Newman University art professor’s work selected for 45th Annual Smoky Hill Art Competition

Mar 27, 2014

Newman University Assistant Professor of Art and Graphic Design Pamela Pancake, M.F.A. has had two of her works selected for the Hays Arts Council 45th Annual Smoky Hill Arts Exhibition. Pancake’s work will be on display from April 25 through June 7 at the Hays Arts Council, 112 E. 11th St. in Hays, Kan. An opening reception will take place from 7 to 9 p.m. on April 25.

The Smoky Hill Art Exhibition is the Hays Arts Council’s annual state-wide, juried fine art competition. At the juror’s discretion, a total of $2,500 in cash prizes will be awarded.

The council received 247 works to be considered for the competition, but selected only 64. The juror for this year’s competition is Sherry Leedy, director and curator of Sherry Leedy Contemporary Art Gallery. She holds an M.F.A. from the University of Kansas and a B.F.A. from the Kansas City Arts Institute.

Making TheBed #2
Making The Bed #2 is one of the works by Pamela Pancake from My Mother’s Apron that will be appear in the Smoky Hill Arts Exhibition.

Pancake’s works are two illustrations from her book for children, My Mother’s Apron. She is still working on the book with a former student Alyson Baggett. Baggett is now a graphic designer and fine artist in Emporia. She takes the collage art created by Pancake and recreates each scene in watercolor.

My Mother’s Apron is an art-related picture book for young children that focuses on the automatism, spontaneity and gestures of active art making,” Pancake said. “In the story, the young character, Alex, utilizes action to create expressionistic, abstracted art in her home.”

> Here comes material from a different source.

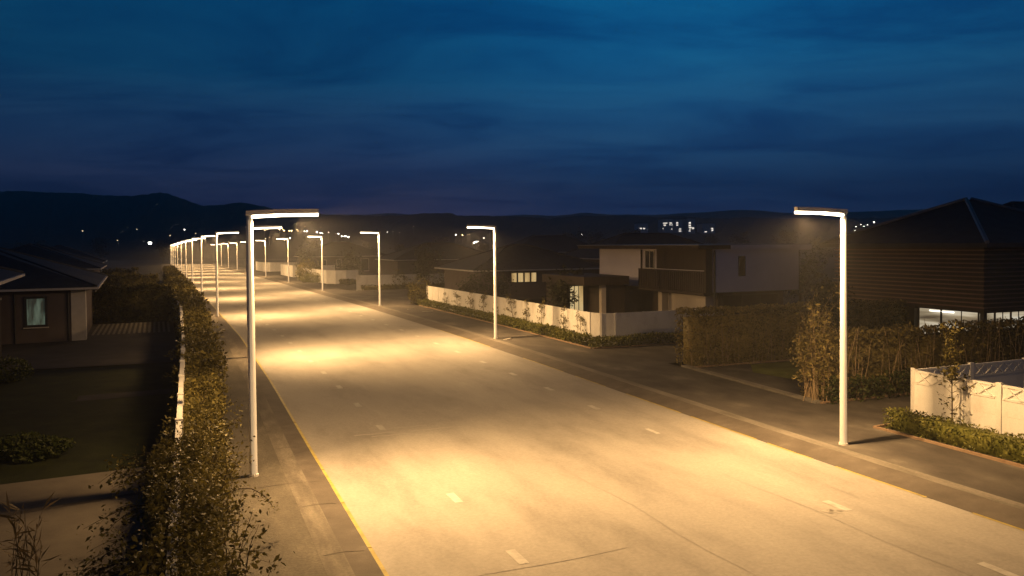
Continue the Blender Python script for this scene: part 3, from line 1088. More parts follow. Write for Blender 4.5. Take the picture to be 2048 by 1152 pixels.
def hip_house(label, O, deg, x0, x1, d, wall_h, rise, over=.55, wmat=plaster_w, rmat=roofm, wins=(), gut=True, name='house', group=None, pipes=()):
    ex, ey = frame_axes(deg)
    r = thing(name, label, 'house', O, group)
    m = MB(O, ex, ey)
    m.box((x0, 0, -.6), (x1, d, wall_h - .17))
    m.build('wall', wmat, r)
    m = MB(O, ex, ey)
    A, B, C, D, r0, r1 = hip_roof(m, x0, x1, 0, d, wall_h, rise, over)
    rf = m.build('roof', rmat, r)
    m = MB(O, ex, ey)          # ridge and hip tiles
    for p, q in ((r0, r1), (A, r0), (D, r0), (B, r1), (C, r1)):
        if np.linalg.norm(np.array(p) - np.array(q)) > .2:
            m.tube([np.array(p) + (0, 0, .03), np.array(q) + (0, 0, .03)], [.07, .07], 6)
    m.build('ridge_cap', rmat, rf)
    if gut:
        m = MB(O, ex, ey)
        z = wall_h
        X0, X1, Y0, Y1 = x0 - over, x1 + over, -over, d + over
        m.box((X0 - .1, Y0 - .1, z - .13), (X1 + .1, Y0 - .003, z - .02))
        m.box((X1 + .003, Y0 - .003, z - .13), (X1 + .1, Y1, z - .02))
        m.box((X0 - .1, Y0 - .003, z - .13), (X0 - .003, Y1, z - .02))
        m.build('gutter', trimm, r)
    for px_, py_ in pipes:
        m = MB(O, ex, ey)
        m.tube([(px_, py_, 0), (px_, py_, wall_h - .2)], [.045, .045], 8)
        m.build('downpipe', darkframe, r)
    for wv in wins:
        window(r, O, ex, ey, *wv[:6], **(wv[6] if len(wv) > 6 else {}))
    return r


# left row ----------------------------------------------------------------
OA = np.array([-22.6, 42.2, g(42)])
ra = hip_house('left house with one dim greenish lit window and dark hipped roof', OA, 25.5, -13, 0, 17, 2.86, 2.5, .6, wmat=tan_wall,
               wins=[('front', -2.62, -1.82, .95, 2.3, win_teal, dict(mull=1, fw=.12)), ('front', -9, -7.6, .9, 2.2, glassd)], pipes=[(-.75, -.06), (-3.15, -.06)])
ex, ey = frame_axes(25.5)
m = MB(OA, ex, ey)
m.box((-.62, -.05, 0), (.05, -.003, 2.68)); m.box((.003, -.003, 0), (.05, .9, 2.68))
m.build('corner_pier', trimm, ra)
m = MB(OA, ex, ey)
m.box((-8.0, -1.6, 2.3), (-3.7, -.01, 2.42)); m.box((-3.85, -1.55, 0), (-3.7, -1.4, 2.3))
m.build('porch_roof', trimm, ra)
O0 = st(14, -6.2)
r0_ = hip_house('nearest left house, only its pale eave corner entering the picture at the left edge', st(40.5, -7.55) - frame_axes(27)[1] * 24, 27, -13, 0, 24, 3.85, 2.4, .85, wmat=tan_wall,
                pipes=[(.06, 23.6)])
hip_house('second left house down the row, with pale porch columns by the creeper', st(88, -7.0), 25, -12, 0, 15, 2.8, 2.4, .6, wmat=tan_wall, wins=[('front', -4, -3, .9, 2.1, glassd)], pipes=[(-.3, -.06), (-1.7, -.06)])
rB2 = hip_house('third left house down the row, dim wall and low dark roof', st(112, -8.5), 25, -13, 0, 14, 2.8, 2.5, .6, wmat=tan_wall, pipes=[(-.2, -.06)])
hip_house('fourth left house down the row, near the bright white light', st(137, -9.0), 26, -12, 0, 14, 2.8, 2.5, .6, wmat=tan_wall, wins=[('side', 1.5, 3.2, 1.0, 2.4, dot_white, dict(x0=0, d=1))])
hip_house('dark roof behind the window house, high on the left', st(66, -26), 25, -13, 0, 13, 3.2, 3.0, .6, gut=False, wmat=tan_wall)
hip_house('dark ridge of a house standing back behind the left row, third row of roofs', st(104, -31), 25, -14, 0, 13, 3.4, 3.2, .6, gut=False, wmat=tan_wall)
hip_house('low far house under the left hillside with dim wall', st(150, -28), 26, -15, 0, 13, 3.2, 3.0, .6, gut=False, wmat=tan_wall)

# white modern house --------------------------------------------------------
OM = np.array([10.5, 42.0, g(42)])
rm = thing('modern_house', 'grey white modern flat roofed house with dark timber balcony behind the long white wall', 'house', OM)
ea, eb = V, U


def mm():
    return MB(OM, ea, eb)


m = mm(); m.box((0, 6.8, 2.25), (5.75, 12.4, 4.55)); m.box((.004, 0, 2.25), (5.75, 6.796, 4.55)); m.build('wall', plaster, rm)
m = mm(); m.box((.9, .7, -.5), (5.3, 12.0, 2.246)); m.build('lower_wall', darkclad, rm)
m = mm(); m.box((.25, 5.2, -.4), (.898, 5.6, 2.245)); m.build('column', plaster_w, rm)
m = mm(); m.box((.3, 1.0, -.4), (.897, 4.6, 2.0)); m.build('garden_wall', plaster_w, rm)
m = mm(); m.box((-.45, .1, 2.1), (-.003, 6.7, 2.24))
for i in range(34):
    b = .12 + i * .195
    m.box((-.45, b, 2.243), (-.40, b + .12, 3.32))
m.box((-.44, .1, 3.323), (-.36, 6.7, 3.38))
m.build('balcony', darkclad, rm)
m = mm(); m.box((-.05, .15, 3.4), (.001, 5.3, 4.545)); m.box((-.42, -.05, 2.25), (-.002, .09, 4.54)); m.build('timber_recess', darkclad, rm)
m = mm(); m.box((-1.0, -.25, 4.553), (6.3, 13.6, 4.75)); rf = m.build('roof', darkclad, rm)
m = mm(); m.box((-1.06, -.31, 4.753), (6.36, 13.66, 4.79)); m.build('roof_sheet', roofmetal, rf)
m = mm(); m.box((1.0, -.29, 4.50), (6.4, -.253, 4.77)); m.box((6.303, -.25, 4.45), (6.4, 3, 4.77)); m.build('fascia', plaster, rm)
window(rm, OM, ea, eb, 'side', 5.55, 6.5, 3.42, 4.4, glassd, x0=-.02, d=-1, frame=trimm, mull=2, sill=False)
window(rm, OM, ea, eb, 'front', 1.75, 2.05, 3.15, 4.1, glassd, d=0, sill=False)
window(rm, OM, ea, eb, 'front', 1.2, 4.9, .5, 2.0, glassd, d=.7, mull=3, sill=False)
for (x, y) in ((.12, -.07), (-.07, 6.95)):
    m = mm(); m.tube([(x, y, .2 if x > 0 else 2.6), (x, y, 4.5)], [.055, .055], 8); m.build('downpipe', darkframe, rm)
# its low dark wing
m = mm(); m.box((-4.3, 6.3, 2.45), (-1.3, 12.2, 2.95)); m.build('wing_roof', darkclad, rm)
m = mm(); m.box((-4.1, 8.8, -.4), (-1.5, 12, 2.447)); m.build('wing_wall', darkclad, rm)
m = mm(); m.box((-3.05, 6.5, -.4), (-2.75, 6.8, 2.447)); m.build('wing_column', plaster_w, rm)
m = mm(); m.box((-2.74, 6.6, -.4), (-1.45, 8.79, 2.446)); m.build('wing_door', darkclad, rm)
window(rm, OM, ea, eb, 'front', -4.0, -3.1, .3, 2.3, win_warm, d=8.8, mull=3, sill=False)

# slatted house -------------------------------------------------------------
OS = np.array([18.9, 32.0, g(32)])
rs = thing('slatted_house', 'dark house clad in brown horizontal slats with lit blinds below and a pyramid roof', 'house', OS)


def ms():
    return MB(OS, ea, eb)


W_, D_ = 8.4, 8.0
m = ms(); m.box((.12, .12, 2.2), (W_ - .12, D_ - .12, 4.68)); m.build('wall', darkclad, rs)
m = ms()
for i in range(14):
    z = 2.22 + i * .178
    m.box((.0, .0, z), (.045, D_, z + .06)); m.box((.05, .0, z), (W_, .045, z + .06))
m.build('slat_screen', slatm, rs)
m = ms(); m.box((0, 0, 2.05), (W_, D_, 2.2)); m.build('floor_slab', darkclad, rs)
m = ms(); m.box((1.3, 1.3, -.4), (W_ - .5, D_ - .4, 2.047)); m.build('lower_wall', darkframe, rs)
m = ms(); m.box((.2, 3.5, -.4), (1.29, D_ - .3, 2.046)); m.build('dark_bay', darkframe, rs)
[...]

In the book, Alex uses the power of her imagination to transform ordinary objects into scenes that resemble well-known works of art by abstract artists. It might be by accident, chance, or careful planning, but through cleaning and organizing the space around her, meaning is created and art emerges.

Setting The Table #2
Setting The Table #2 by Pamela Pancake was also selected for the Smoky Hill Arts Exhibition.

“The child is the tool; her home, the canvas; her acts of cleaning the method for making art,” Pancake said.

Rothko, Kandinsky, Miro, Klee, Appel, Gorky, Oldenburg, Corneille, and Dubuffet are all artists inspiring Alex’s work.

“The book focuses on the exploration, self-discovery and expressionistic approach that Alex develops as she works, while concurrently exploring her process of being and becoming through doing,” Pancake said.

The goal in each scene of My Mother’s Apron is to show that art and life co-exist through the character’s involvement with the things and people in her environment, Pancake said.